▸ **Exercise goal**:
Report how many lines contain "parts"; state the number and nothing else.

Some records
^^^^^^^^^^^^^^^^

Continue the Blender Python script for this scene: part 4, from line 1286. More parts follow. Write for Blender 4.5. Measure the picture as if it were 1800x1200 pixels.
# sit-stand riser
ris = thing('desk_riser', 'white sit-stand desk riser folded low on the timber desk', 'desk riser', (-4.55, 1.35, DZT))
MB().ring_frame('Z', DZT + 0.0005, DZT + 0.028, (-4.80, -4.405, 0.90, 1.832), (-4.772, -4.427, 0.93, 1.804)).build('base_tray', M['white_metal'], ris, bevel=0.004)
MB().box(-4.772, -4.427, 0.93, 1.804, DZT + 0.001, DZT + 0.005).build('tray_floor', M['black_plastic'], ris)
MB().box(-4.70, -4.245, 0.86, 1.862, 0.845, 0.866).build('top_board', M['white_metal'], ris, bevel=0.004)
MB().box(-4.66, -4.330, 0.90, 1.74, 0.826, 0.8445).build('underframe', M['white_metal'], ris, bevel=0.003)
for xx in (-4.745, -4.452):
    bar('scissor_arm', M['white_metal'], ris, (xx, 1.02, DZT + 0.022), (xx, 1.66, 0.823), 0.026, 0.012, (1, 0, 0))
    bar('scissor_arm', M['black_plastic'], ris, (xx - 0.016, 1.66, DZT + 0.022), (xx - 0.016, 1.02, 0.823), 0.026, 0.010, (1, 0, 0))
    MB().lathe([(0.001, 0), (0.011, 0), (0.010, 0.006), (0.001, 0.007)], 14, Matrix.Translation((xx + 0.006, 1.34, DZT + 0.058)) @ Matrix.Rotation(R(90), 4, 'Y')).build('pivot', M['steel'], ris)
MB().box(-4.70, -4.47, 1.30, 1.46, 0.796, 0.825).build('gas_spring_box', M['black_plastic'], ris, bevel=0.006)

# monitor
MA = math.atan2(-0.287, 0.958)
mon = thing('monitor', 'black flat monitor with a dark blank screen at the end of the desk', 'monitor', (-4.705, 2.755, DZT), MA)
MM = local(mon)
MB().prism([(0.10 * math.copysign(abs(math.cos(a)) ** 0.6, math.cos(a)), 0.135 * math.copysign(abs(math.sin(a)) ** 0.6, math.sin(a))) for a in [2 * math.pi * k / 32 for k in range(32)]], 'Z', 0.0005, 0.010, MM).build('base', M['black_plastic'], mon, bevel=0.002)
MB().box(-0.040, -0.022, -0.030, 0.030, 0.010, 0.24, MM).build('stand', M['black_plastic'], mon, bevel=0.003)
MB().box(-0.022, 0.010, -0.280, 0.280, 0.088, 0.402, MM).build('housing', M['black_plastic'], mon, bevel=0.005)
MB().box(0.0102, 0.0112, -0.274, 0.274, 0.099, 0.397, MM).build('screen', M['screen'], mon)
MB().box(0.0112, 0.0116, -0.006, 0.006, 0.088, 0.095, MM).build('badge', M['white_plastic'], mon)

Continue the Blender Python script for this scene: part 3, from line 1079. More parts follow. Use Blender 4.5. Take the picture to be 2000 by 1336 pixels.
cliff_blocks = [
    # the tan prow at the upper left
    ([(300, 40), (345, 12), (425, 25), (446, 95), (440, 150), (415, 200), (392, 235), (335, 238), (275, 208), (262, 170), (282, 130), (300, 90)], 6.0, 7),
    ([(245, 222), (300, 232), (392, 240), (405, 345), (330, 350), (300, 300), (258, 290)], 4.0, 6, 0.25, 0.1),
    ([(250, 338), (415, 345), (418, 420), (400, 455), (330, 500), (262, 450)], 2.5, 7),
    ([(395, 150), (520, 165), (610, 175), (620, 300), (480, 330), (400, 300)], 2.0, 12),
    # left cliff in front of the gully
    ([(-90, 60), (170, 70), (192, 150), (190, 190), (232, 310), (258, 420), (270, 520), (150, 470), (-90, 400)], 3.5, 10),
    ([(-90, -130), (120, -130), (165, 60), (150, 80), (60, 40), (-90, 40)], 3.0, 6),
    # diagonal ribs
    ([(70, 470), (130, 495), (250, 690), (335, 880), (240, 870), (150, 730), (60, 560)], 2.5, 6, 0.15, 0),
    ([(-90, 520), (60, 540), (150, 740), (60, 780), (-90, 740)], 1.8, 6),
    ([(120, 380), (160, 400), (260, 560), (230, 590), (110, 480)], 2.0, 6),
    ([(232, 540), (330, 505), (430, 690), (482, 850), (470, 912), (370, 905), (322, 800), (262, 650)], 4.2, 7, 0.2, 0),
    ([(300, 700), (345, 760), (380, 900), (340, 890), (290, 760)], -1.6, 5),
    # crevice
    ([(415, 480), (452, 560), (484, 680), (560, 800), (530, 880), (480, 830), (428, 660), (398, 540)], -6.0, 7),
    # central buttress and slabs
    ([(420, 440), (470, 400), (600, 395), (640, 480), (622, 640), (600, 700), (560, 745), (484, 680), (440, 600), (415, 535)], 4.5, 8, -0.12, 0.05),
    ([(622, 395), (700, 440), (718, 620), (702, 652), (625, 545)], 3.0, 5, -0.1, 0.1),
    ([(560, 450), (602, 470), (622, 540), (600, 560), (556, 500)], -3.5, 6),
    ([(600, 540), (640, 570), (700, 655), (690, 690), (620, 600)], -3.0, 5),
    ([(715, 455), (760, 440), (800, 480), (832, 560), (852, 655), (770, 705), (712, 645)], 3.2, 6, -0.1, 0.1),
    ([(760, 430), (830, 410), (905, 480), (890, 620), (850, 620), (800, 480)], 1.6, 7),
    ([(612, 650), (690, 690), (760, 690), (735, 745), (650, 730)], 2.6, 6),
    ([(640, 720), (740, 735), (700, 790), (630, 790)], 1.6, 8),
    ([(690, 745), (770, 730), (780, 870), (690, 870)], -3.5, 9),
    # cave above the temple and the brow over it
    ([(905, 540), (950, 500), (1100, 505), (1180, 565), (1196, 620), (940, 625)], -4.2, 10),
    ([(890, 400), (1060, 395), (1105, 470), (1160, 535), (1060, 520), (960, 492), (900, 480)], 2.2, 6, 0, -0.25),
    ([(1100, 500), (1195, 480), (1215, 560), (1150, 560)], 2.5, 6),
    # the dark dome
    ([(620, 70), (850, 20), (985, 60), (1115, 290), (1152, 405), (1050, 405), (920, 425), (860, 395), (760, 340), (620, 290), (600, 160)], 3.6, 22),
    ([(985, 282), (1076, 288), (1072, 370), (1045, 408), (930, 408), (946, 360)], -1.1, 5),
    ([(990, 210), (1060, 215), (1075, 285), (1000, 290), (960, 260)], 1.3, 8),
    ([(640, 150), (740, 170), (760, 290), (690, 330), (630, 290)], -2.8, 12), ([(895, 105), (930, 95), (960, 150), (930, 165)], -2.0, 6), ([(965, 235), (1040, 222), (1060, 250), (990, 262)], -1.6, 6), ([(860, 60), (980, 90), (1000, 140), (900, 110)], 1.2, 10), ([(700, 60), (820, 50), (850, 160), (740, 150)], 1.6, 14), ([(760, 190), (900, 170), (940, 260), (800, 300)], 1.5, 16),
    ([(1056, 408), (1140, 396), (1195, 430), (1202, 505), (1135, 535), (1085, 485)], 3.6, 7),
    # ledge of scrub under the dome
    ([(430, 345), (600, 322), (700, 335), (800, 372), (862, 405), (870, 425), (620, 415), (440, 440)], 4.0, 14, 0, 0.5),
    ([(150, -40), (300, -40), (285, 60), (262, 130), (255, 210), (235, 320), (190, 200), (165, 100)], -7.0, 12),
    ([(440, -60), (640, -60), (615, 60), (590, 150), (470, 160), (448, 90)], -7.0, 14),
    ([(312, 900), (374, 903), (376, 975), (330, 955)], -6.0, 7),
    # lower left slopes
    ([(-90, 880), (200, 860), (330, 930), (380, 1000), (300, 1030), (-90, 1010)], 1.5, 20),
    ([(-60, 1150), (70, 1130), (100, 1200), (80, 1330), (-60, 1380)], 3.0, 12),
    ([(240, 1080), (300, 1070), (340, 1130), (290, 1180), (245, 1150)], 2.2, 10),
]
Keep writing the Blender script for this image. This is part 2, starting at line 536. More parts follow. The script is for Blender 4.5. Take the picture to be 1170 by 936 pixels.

^^^^^^^^^^^^^^^^

▸ **Solved exercise**:
3